-------- DATA FOR THIS EXERCISE

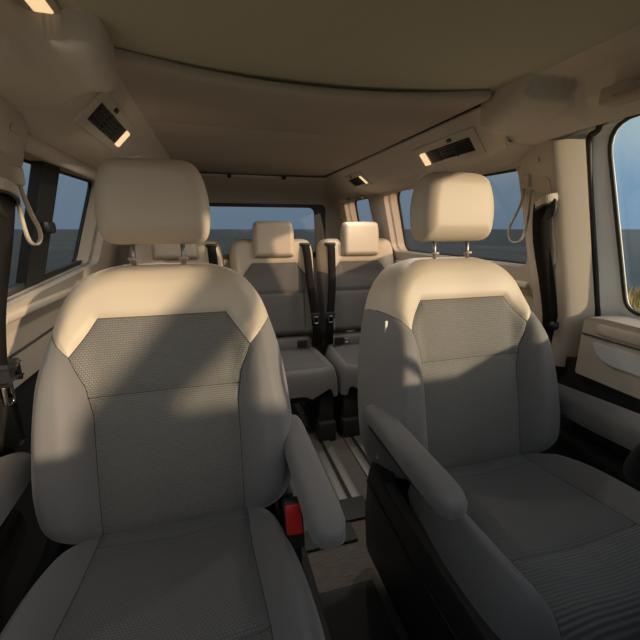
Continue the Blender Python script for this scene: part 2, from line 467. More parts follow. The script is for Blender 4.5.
def rear_seat(name, xc, side, label):
    """side: +1 when the shoulder belt leaves the +x shoulder"""
    root = thing(name, label, 'seat', (xc, 2.0, 0), 'rear single seats'); made = []
    inv = Matrix.Translation((-xc, -2.0, 0))
    al = math.radians(8); V = Vector((0, math.sin(al), math.cos(al))); N = Vector((0, -math.cos(al), math.sin(al)))
    T = .11; O = Vector((xc, 2.13, .50))-N*T
    H = .60
    ol = mirror_outline([(.12, 0), (.22, .004), (.245, .03), (.252, .12), (.254, .30), (.254, .44), (.252, .52), (.238, .572), (.20, .597), (.12, H), (.06, H+.001)])
    def yv(a): return np.interp(a, [0, .13, .20, .26], [.452, .45, .36, .40])
    def cu(v): return np.interp(v, [0, .25, .36, .5], [.172, .175, .20, .24])
    seams = [[(-.26, .40), (-.20, .36), (-.13, .45), (.13, .45), (.20, .36), (.26, .40)], [(-.18, .27), (.18, .27)]]
    for s in (-1, 1): seams.append([(s*.20, .36), (s*.175, .25), (s*.172, 0)])
    cuts = []
    for s in seams: cuts += list(zip(s[:-1], s[1:]))
    def disp(u, v):
        a = np.abs(u); return .03*sm(a, .16, .22)*(1-sm(v, .42, .56))-.006*(1-sm(a, 0, .16))
    made += list(pillow(ol, (O, (1, 0, 0), V, N), T, .045, [
        ('upper_panel', 'cream', lambda u, v: v > yv(abs(u))), ('center_panel', 'cushion_cloth', lambda u, v: abs(u) < cu(v)),
        ('bolster|a', 'grey', lambda u, v: u < 0), ('bolster|b', 'grey', lambda u, v: True)], disp, seams, cuts, root, 50, 56, puff=.004).values())
    made += list(pillow(ol, (O, (-1, 0, 0), V, -N), .04, .04, [('back_shell', 'dark', lambda u, v: True)], None, (), (), root, 16, 20).values())
    # lower back section below the gap
    bm = bmesh.new(); box(bm, xc-.21, xc+.21, 2.13, 2.22, .405, .485, .015); made.append(link('lower_back', bm, 'grey', root, angle=40))
    bm = bmesh.new(); box(bm, xc+side*.15-.03, xc+side*.15+.03, 2.120, 2.145, .43, .475, .004); s1 = link('anchor_slot', bm, 'black', root, angle=35); made.append(s1)
    if side < 0:
        for dz in (.008, .026):
            bm = bmesh.new(); box(bm, xc-.112, xc-.088, 2.118, 2.135, .428+dz, .442+dz, .004); made.append(link('anchor_clip', bm, 'chrome', root))
        bm = bmesh.new(); box(bm, xc+.07, xc+.095, 2.118, 2.13, .42, .48, .004); made.append(link('anchor_cover', bm, 'dark', root))
    # headrest
    hV = Vector((0, .06, .998)); hN = Vector((0, -.998, .06))
    hol = mirror_outline([(.06, 0), (.108, .002), (.12, .018), (.1215, .08), (.120, .15), (.112, .195), (.09, .208), (.03, .21)])
    made += list(pillow(hol, (Vector((xc, 2.20, .975)), (1, 0, 0), hV, hN), .055, .03, [('headrest', 'cream', lambda u, v: True)], None, (), (), root, 36, 36, two='headrest').values())
    for s in (-1, 1):
        bm = bmesh.new(); tube(bm, [(xc+s*.05, 2.2, 1.0), (xc+s*.05, 2.2, .94+.1)], .006, 10); made.append(link('headrest_post', bm, 'chrome', root))
    # cushion
    cV = Vector((0, -1, .0)); cN = Vector((0, 0, 1))
    col = mirror_outline([(.14, 0), (.22, .005), (.25, .05), (.262, .2), (.266, .34), (.262, .40), (.235, .425), (.14, .43), (.06, .43)])
    cs = [[(s*.185, 0), (s*.195, .2), (s*.21, .36), (s*.222, .43)] for s in (-1, 1)]+[[(-.21, .36), (.21, .36)]]
    cc = []
    for s in cs: cc += list(zip(s[:-1], s[1:]))
    def ccu(v): return np.interp(v, [0, .2, .36, .43], [.185, .195, .21, .222])
    made += list(pillow(col, (Vector((xc, 2.17, .265)), (1, 0, 0), cV, cN), .15, .035, [
        ('cushion', 'cushion_cloth', lambda u, v: abs(u) < ccu(v) and v < .36), ('cushion_bolster', 'grey', lambda u, v: True)],
        lambda u, v: .012*sm(np.abs(u), .17, .23), cs, cc, root, 44, 44, puff=.003, two=None).values())
    bm = bmesh.new(); box(bm, xc-.235, xc+.235, 1.77, 2.16, .235, .285, .015); made.append(link('cushion_pan', bm, 'black', root, angle=35))
    for s in (-1, 1):
        bm = bmesh.new(); px = xc+s*.20
        box(bm, px-.05, px+.05, 1.74, 2.10, .0, .115, .012); box(bm, px-.043, px+.043, 1.77, 2.08, .10, .26, .012)
        made.append(link('pedestal', bm, 'dark', root, angle=35))
    # integrated shoulder belt
    sx = xc+side*.19
    y = lambda z: 2.13+(z-.5)*math.tan(al)
    bm = bmesh.new(); box(bm, sx-.032, sx+.032, y(1.05)-.014, y(1.05)+.02, 1.040, 1.060, .005); made.append(link('belt_outlet', bm, 'black', root, angle=35))
    bm = bmesh.new()
    ribbon(bm, [(sx, y(1.05)-.012, 1.05), (sx+side*.002, y(1.02)-.026, 1.02), (sx+side*.005, y(.97)-.036, .97), (sx+side*.012, y(.82)-.050, .82), (sx+side*.025, y(.70)-.056, .70), (sx+side*.035, y(.62)-.056, .60), (sx+side*.045, y(.5)-.06, .455)], (1, 0, 0), .048, .003)
    made.append(link('belt', bm, 'strap', root))
    bm = bmesh.new(); p = (sx+side*.034, y(.63)-.060, .632)
    box(bm, p[0]-.029, p[0]+.029, p[1]-.009, p[1]+.007, p[2]-.02, p[2]+.02, .006); tg = link('belt_tongue', bm, 'black', root, angle=35); made.append(tg)
    bm = bmesh.new()
    w = [(-.012, -.03), (.012, -.03), (.012, .008), (-.012, .008)]
    tube(bm, [(p[0]+a, p[1]-.013, p[2]+b-.01) for a, b in fillet(w, .006, 3)], .0035, 8, closed=True); q = link('metal_plate', bm, 'chrome', tg)
    q['label'] = 'bright metal tongue plate'
    q.data.transform(inv)
    for o in made: o.data.transform(inv)
    return root
rear_seat('rear_seat', -.505, 1, 'rear seat mostly hidden behind the front passenger seat, only cream shoulder showing')
rear_seat('rear_seat', .035, 1, 'middle rear seat before the tailgate window, headrest between the front headrests')
rear_seat('rear_seat', .575, -1, 'rear seat with diagonal shadow on its headrest, partly behind the driver seat')
# ------------------------------------------------------------------ the cabin
def XW(z):
    return .87-.30*max(0, z-.85)

def wmap(s, off=0.):
    return lambda a, b, c: (s*(XW(b)+off+c), a, b)

def sect_post(name, sec, zs, s, m, parent=None, angle=35):
    """closed (dx,y) section swept up the wall following its slope"""
    bm = bmesh.new(); R = []
    for z in zs: R.append([bm.verts.new((s*(XW(z)+dx), y, z)) for dx, y in sec])
    n = len(sec)
    for i in range(len(R)-1):
        for k in range(n): bm.faces.new((R[i][k], R[i][(k+1) % n], R[i+1][(k+1) % n], R[i+1][k]))
    bm.faces.new(R[0][::-1]); bm.faces.new(R[-1])
    bmesh.ops.recalc_face_normals(bm, faces=bm.faces[:])
    return link(name, bm, m, parent, angle=angle)

def lin_s(a, b, n): return [a+(b-a)*i/(n-1) for i in range(n)]
ZS = lin_s(.66, 1.40, 12)

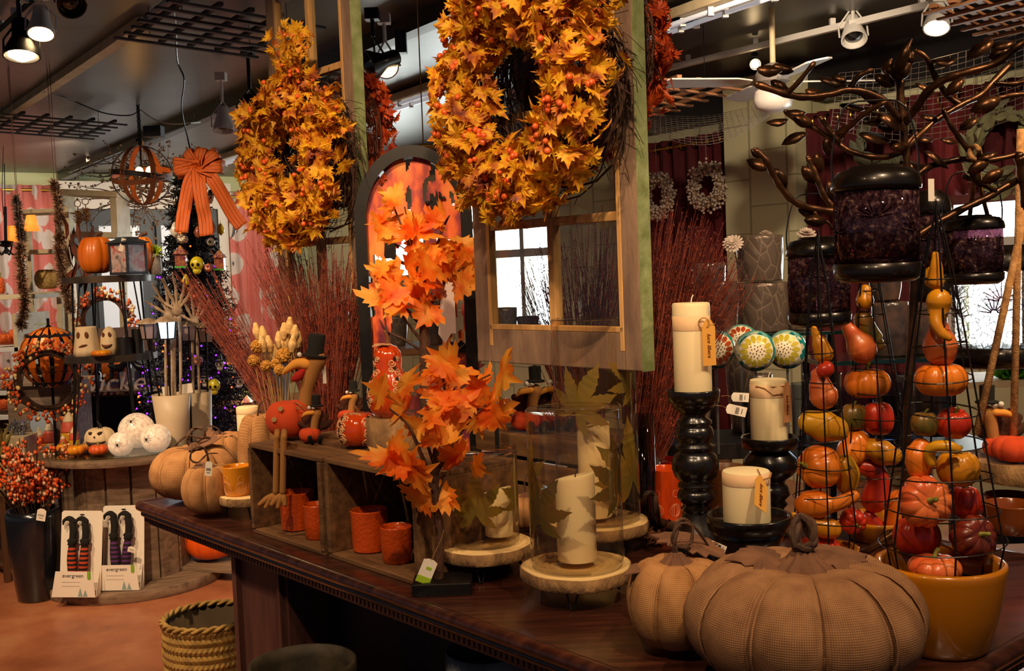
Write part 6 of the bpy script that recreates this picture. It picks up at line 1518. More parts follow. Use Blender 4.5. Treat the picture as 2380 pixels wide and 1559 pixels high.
def arm(lab, bx, tx, ty, d, rz, base):
    top = W(tx, ty, d); e = thing('skeleton_arm', lab, 'skeleton decoration', base, group='skeleton arms in the vase'); T_ = top-V(base)
    wr = T_; lo = V((T_.x*.3, T_.y*.3, .12)); ax = (wr-lo).normalized(); sd = V((cos(rz), sin(rz), 0))
    b = B()
    for s in (-1, 1):
        pts = [lo+sd*s*.004, lo+ax*.05+sd*s*.011, lo.lerp(wr, .5)+sd*s*.017, wr-ax*.04+sd*s*.012, wr+sd*s*.006]
        b.tube(smooth_path(pts, 3), [.014, .012, .0085, .0075, .0075, .0075, .0075, .008, .008, .009, .012, .013, .011], 9)
    b.sph(lo, .021, n=10, k=8); obj('forearm_bones', b, m_bone, e, smooth='all')
    b = B(); pal = wr+ax*.03; b.sph(pal, .026, (1.1, .6, 1.0), 12, 8)
    obj('wrist', b, m_bone, e, smooth='all')
    f = B(); sp_ = [(-1.0, .1, .07), (-.42, .14, .1), (-.06, .155, .11), (.34, .14, .1), (.7, .12, .09)]
    for an, l1, l2 in sp_:
        d1 = (ax*cos(an)+sd*sin(an)).normalized(); o = pal+d1*.02
        p1 = o+d1*l1*.45; p2 = p1+(d1+V((0, -.3, .1))).normalized()*l1*.4; p3 = p2+(d1+V((0, -.8, .2))).normalized()*l1*.35
        f.tube(smooth_path([o, p1, p2, p3], 3), [.01, .0075, .007, .0105, .0065, .006, .009, .0055, .005, .004], 7)
    obj('finger_bones', f, m_bone, e, smooth='all')
arm('skeleton arm in the vase, leftmost with fingers spread over the lanterns', 0, 392, 745, VD-.02, .1, pv+V((-.03, 0, .01)))
arm('skeleton arm in the vase, central one with fingers pointing up', 0, 412, 735, VD-.05, -.1, pv+V((.02, -.02, .01)))
arm('skeleton arm in the second vase, in front of the dark tree', 0, 452, 762, VD+.28, .2, pv2+V((-.01, 0, .01)))
def slant(lab, px, py, s, d, bright, base):
    p = W(px, py, d); e = thing('solar_lantern', lab, 'solar lantern', p, U(-.4, .4), group='little solar lanterns')
    obj('roof', B().lathe([(.052*s, .0), (.05*s, .006), (.022*s, .02*s), (.001, .024*s)], 6), m_bone, e)
    pn = B(); fr = B(); r0, r1, h = .038*s, .03*s, .062*s
    obj('frosted_panes', B().lathe([(r1, -h), (r0, 0)], 6), mat('glowing_frosted_pane', 'cfe2ea', .3, emit=1.6 if bright else .0, ecol='cfeaff') if bright else mat('frosted_pane_unlit', 'a08a88', .3), e)
    for k in range(6):
        a = 2*pi*k/6; fr.tube([(r0*cos(a), r0*sin(a), 0), (r1*cos(a), r1*sin(a), -h)], .003*s, 5)
    fr.lathe([(r1, -h-.006), (r1*1.02, -h)], 6); obj('frame', fr, m_black, e)
    obj('stake', B().tube([(0, 0, -h), V(base)-p+V((0, 0, .1))], .005, 6), m_black, e)
slant('solar lantern tilted at the left of the skeleton arms', 345, 752, 1.25, VD-.02, 0, pv+V((-.04, 0, 0)))
slant('lit solar lantern in front of the skeleton arms', 386, 748, 1.35, VD-.1, 1, pv+V((0, -.04, 0)))
slant('dim solar lantern right of the central skeleton arm', 436, 757, 1.25, VD+.1, 0, pv2+V((-.05, -.03, 0)))
slant('grey solar lantern at the right, against the purple lights', 478, 760, 1.3, VD+.25, 0, pv2+V((.04, 0, 0)))
for lab, px, py in (('product card stuck in the ivory vase, left', 393, 908), ('product card stuck in the ivory vase, right', 432, 903)):
    q = W(px, py, VD-.0); obj('product_card', B().box(q, (.07, .003, .05), M4.Rotation(R(-6), 4, 'Y')), m_paper, label=lab, cat='card')
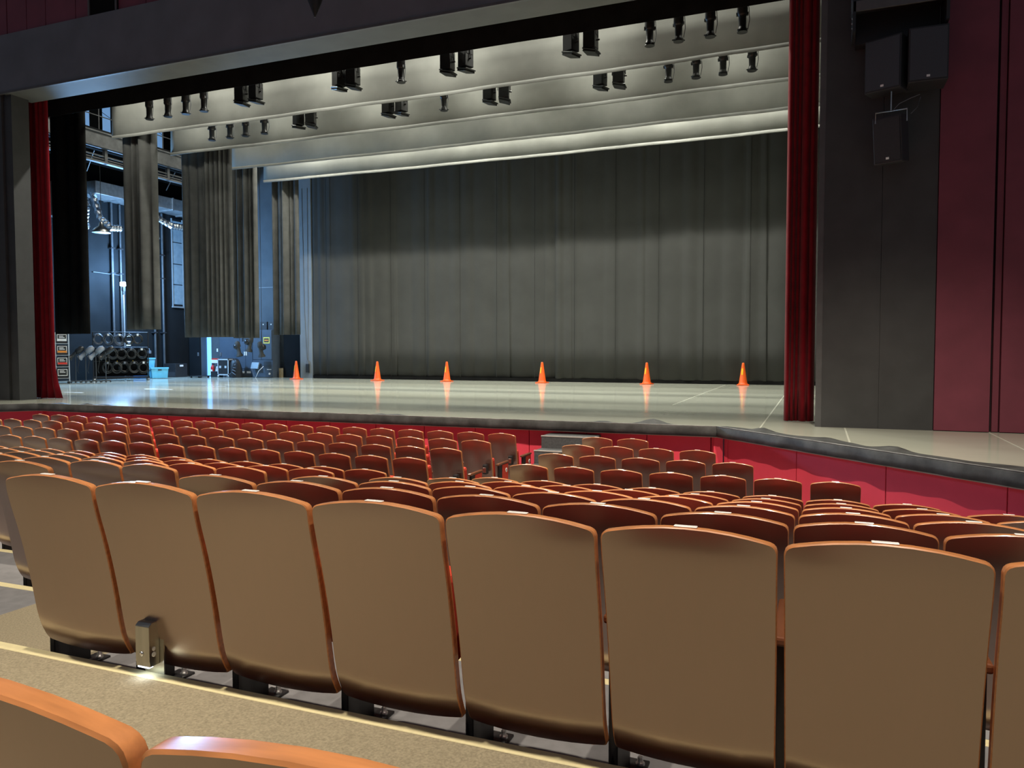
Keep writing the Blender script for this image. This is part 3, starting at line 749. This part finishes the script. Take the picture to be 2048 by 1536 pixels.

----------------

• TASK INSTRUCTIONS: List the lines of the entries that include "Blender".

• FULL SOLUTION:
Continue the Blender Python script for this scene: part 2, from line 467. More parts follow. The script is for Blender 4.5.
Write part 6 of the bpy script that recreates this picture. It picks up at line 1518. More parts follow. Use Blender 4.5. Treat the picture as 2380 pixels wide and 1559 pixels high.
Keep writing the Blender script for this image. This is part 3, starting at line 749. This part finishes the script. Take the picture to be 2048 by 1536 pixels.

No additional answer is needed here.